* _EXERCISE INSTRUCTIONS_
Stop after the line with "650, .12, .6)]": repeat exactly every line before it, beginning with the first, and that line itself.

* _DATASET SECTION_
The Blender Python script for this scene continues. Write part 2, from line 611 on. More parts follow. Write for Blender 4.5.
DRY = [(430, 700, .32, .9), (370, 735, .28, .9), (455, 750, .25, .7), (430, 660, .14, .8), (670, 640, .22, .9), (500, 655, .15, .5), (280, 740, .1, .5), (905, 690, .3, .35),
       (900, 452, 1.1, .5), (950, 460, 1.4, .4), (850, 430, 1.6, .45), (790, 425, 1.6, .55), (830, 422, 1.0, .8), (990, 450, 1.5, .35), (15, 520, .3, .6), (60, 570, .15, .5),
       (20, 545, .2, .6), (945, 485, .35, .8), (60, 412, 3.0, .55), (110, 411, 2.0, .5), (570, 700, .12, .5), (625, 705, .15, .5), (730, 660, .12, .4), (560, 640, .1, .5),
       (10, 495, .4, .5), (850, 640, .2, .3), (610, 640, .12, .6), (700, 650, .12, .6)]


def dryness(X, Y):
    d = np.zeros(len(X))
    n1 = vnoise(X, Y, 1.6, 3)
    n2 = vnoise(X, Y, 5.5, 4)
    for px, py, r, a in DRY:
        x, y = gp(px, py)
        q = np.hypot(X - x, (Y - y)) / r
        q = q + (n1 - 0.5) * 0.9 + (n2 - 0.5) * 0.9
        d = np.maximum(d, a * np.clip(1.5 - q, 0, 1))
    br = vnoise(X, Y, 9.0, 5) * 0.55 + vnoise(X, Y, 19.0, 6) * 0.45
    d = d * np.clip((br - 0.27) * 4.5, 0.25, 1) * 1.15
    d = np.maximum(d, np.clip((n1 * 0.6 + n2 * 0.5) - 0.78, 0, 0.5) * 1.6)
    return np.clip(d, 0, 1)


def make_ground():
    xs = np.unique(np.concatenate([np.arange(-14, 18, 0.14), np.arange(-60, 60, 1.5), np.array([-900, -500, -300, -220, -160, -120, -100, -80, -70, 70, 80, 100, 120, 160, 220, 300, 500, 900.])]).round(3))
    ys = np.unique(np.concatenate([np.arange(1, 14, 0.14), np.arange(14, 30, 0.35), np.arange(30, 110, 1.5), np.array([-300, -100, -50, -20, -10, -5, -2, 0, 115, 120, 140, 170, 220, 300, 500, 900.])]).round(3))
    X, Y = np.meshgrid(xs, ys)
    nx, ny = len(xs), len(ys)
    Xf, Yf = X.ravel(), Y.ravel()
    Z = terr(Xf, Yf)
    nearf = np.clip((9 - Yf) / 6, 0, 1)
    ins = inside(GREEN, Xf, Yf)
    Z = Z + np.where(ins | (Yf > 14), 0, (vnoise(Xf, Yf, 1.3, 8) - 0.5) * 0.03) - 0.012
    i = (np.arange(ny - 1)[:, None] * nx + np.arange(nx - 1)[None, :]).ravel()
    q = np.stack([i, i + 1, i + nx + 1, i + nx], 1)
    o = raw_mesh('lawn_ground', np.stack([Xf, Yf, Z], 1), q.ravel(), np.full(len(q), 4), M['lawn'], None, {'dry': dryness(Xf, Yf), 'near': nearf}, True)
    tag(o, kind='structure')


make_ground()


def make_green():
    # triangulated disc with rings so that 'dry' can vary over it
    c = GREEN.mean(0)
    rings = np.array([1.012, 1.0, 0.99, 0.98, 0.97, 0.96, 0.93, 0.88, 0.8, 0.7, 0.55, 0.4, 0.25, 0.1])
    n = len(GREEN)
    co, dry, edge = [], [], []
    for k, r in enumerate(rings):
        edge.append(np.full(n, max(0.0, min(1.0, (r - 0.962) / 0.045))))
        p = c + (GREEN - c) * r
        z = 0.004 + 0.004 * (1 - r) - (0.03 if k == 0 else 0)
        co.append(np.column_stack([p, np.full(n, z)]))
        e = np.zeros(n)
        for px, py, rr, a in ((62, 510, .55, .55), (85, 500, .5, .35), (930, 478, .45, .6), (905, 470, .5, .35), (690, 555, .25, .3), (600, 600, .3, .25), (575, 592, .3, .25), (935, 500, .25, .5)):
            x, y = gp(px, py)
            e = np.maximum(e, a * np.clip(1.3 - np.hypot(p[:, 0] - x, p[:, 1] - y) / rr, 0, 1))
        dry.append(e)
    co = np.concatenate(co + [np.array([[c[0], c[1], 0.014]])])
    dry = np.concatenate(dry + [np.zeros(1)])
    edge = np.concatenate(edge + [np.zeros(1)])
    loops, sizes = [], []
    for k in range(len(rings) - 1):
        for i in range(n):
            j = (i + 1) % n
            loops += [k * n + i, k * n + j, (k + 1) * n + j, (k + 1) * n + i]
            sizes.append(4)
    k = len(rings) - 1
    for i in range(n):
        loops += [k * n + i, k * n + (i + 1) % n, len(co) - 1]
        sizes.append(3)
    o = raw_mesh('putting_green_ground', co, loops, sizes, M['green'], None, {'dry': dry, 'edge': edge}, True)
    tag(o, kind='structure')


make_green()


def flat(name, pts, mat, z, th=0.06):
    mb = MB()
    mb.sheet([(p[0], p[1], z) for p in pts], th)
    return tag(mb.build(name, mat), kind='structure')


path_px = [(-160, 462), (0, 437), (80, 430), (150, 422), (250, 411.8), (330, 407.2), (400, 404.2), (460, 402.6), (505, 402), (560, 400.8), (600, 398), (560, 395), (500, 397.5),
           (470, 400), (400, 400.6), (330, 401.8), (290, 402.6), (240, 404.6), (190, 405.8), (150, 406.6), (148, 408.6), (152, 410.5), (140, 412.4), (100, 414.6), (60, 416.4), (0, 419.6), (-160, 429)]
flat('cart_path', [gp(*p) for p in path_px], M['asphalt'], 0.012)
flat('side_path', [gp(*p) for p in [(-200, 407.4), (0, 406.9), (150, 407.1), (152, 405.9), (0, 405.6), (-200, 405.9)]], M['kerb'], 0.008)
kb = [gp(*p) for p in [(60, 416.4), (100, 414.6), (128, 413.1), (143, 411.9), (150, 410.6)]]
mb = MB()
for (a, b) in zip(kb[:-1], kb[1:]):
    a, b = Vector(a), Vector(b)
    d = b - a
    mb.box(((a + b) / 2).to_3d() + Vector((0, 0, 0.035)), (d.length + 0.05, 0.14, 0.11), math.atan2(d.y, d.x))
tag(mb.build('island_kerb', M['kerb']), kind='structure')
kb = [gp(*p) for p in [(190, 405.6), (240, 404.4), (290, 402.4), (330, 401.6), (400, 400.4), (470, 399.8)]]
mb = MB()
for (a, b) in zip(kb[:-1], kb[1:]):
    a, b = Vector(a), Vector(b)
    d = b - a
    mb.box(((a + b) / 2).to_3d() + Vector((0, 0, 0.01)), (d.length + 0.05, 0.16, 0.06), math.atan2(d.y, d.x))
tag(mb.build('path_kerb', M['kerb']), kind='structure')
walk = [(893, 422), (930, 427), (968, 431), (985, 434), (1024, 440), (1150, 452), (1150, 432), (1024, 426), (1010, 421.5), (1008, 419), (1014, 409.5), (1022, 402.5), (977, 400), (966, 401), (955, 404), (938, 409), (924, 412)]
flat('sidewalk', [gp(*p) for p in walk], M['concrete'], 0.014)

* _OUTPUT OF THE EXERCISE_
The Blender Python script for this scene continues. Write part 2, from line 611 on. More parts follow. Write for Blender 4.5.
DRY = [(430, 700, .32, .9), (370, 735, .28, .9), (455, 750, .25, .7), (430, 660, .14, .8), (670, 640, .22, .9), (500, 655, .15, .5), (280, 740, .1, .5), (905, 690, .3, .35),
       (900, 452, 1.1, .5), (950, 460, 1.4, .4), (850, 430, 1.6, .45), (790, 425, 1.6, .55), (830, 422, 1.0, .8), (990, 450, 1.5, .35), (15, 520, .3, .6), (60, 570, .15, .5),
       (20, 545, .2, .6), (945, 485, .35, .8), (60, 412, 3.0, .55), (110, 411, 2.0, .5), (570, 700, .12, .5), (625, 705, .15, .5), (730, 660, .12, .4), (560, 640, .1, .5),
       (10, 495, .4, .5), (850, 640, .2, .3), (610, 640, .12, .6), (700, 650, .12, .6)]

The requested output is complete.